Exercise details:
Include in the output exactly the lines from the opening of the data through the line containing "COL = scene.collection", and nothing more.

Given material:
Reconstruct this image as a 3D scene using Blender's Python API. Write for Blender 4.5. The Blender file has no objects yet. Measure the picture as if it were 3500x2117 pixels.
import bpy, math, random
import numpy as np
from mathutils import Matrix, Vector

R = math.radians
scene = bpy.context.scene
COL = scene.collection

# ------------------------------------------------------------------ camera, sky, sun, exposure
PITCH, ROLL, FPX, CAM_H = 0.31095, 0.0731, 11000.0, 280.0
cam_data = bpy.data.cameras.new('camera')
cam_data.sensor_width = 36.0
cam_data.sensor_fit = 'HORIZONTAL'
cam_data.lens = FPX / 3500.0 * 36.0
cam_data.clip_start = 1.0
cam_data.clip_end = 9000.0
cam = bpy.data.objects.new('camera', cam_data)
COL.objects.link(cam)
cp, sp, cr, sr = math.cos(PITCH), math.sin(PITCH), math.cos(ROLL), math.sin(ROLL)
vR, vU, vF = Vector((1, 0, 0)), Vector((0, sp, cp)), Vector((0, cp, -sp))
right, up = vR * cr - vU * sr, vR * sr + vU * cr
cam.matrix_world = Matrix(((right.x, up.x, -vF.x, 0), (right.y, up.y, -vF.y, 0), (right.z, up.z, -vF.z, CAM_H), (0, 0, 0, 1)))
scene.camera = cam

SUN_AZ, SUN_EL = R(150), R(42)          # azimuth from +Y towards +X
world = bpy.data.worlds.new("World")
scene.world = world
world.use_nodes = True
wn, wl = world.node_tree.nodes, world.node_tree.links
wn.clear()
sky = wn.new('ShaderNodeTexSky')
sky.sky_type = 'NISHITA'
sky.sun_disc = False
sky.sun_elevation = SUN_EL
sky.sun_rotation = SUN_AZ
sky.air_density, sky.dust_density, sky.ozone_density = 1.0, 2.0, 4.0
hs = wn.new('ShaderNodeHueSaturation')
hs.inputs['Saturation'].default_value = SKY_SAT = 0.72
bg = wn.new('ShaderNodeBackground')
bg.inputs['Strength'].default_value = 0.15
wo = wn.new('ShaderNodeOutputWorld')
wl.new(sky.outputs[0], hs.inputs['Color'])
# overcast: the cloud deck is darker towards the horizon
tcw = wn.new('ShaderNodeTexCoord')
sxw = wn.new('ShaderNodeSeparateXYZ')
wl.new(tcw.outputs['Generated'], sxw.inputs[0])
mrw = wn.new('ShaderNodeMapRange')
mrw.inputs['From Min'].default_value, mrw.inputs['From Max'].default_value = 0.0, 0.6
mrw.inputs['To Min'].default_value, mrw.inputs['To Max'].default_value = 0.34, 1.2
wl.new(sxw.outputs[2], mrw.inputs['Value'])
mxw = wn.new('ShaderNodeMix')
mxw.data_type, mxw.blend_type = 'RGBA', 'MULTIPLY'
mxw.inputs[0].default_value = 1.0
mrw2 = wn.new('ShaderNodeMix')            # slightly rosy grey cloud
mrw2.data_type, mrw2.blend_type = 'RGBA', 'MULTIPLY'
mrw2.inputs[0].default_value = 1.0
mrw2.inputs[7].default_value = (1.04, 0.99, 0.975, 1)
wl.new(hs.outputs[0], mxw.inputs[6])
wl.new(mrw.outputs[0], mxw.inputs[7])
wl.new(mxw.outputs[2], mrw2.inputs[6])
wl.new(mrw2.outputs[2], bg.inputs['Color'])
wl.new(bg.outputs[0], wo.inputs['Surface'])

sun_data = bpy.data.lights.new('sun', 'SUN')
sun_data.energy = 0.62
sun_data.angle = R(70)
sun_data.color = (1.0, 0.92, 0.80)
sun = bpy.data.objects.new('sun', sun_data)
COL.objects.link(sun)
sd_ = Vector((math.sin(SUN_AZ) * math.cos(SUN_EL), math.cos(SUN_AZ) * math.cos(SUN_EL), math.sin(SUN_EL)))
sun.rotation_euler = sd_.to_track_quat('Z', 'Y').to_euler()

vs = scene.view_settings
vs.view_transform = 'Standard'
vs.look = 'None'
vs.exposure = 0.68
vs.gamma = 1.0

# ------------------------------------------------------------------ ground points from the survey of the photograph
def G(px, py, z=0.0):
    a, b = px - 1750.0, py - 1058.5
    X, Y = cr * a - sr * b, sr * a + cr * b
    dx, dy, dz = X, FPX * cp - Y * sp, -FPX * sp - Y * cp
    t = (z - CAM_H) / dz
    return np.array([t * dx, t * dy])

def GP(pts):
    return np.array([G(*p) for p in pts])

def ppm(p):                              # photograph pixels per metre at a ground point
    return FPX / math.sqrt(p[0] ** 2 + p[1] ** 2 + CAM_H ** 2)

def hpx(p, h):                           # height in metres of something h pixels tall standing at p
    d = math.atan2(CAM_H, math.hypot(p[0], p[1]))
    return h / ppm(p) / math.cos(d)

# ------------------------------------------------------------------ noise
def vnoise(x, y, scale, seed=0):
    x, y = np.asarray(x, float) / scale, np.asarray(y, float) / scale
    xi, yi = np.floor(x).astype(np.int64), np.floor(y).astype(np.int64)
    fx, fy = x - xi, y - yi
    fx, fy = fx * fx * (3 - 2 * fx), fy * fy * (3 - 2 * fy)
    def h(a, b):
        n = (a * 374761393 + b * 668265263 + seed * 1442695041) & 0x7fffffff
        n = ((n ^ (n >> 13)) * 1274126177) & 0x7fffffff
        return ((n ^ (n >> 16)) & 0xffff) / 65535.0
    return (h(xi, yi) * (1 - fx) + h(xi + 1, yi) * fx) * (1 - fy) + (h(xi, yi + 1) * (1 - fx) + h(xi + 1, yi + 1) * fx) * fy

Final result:
Reconstruct this image as a 3D scene using Blender's Python API. Write for Blender 4.5. The Blender file has no objects yet. Measure the picture as if it were 3500x2117 pixels.
import bpy, math, random
import numpy as np
from mathutils import Matrix, Vector

R = math.radians
scene = bpy.context.scene
COL = scene.collection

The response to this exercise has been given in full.